- Written request
Consider the records below. How many of their lines include the word "Blender"? State the number and nothing else.

[Rows from a 3D scene dataset]
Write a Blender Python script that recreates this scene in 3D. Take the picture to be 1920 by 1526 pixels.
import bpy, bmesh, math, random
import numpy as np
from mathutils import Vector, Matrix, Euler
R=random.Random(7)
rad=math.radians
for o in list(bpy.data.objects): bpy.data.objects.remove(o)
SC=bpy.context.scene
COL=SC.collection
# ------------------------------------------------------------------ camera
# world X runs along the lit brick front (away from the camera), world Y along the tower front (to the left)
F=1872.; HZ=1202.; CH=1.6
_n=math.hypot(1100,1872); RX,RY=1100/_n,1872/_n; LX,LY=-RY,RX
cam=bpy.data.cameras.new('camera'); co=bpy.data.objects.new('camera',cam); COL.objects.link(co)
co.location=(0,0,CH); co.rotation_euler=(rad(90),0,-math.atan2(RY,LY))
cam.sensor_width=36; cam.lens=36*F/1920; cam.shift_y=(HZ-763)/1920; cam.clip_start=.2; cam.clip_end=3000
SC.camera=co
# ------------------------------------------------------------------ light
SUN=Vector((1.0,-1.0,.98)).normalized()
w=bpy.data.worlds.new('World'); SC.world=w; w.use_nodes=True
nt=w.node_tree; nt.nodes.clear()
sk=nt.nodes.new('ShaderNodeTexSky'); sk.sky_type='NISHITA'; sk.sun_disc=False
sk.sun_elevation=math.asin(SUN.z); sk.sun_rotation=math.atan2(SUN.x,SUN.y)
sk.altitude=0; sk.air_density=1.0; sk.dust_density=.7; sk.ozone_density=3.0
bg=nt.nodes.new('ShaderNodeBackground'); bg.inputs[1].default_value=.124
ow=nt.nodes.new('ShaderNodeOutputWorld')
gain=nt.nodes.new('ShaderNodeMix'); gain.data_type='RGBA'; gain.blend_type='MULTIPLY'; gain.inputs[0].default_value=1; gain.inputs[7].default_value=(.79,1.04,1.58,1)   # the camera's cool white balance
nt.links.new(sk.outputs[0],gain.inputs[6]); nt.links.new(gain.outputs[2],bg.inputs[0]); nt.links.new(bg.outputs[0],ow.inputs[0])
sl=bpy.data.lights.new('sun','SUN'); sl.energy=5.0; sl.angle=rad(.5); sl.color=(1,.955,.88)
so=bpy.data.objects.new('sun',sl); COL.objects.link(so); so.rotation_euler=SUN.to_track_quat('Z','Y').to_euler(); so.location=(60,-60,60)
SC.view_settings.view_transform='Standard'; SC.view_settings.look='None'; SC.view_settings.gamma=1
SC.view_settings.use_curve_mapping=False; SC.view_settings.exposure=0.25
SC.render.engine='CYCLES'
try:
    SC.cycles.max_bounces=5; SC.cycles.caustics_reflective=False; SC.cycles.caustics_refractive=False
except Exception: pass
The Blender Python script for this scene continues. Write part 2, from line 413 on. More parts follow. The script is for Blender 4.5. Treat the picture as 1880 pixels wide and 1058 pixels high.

- The solution
2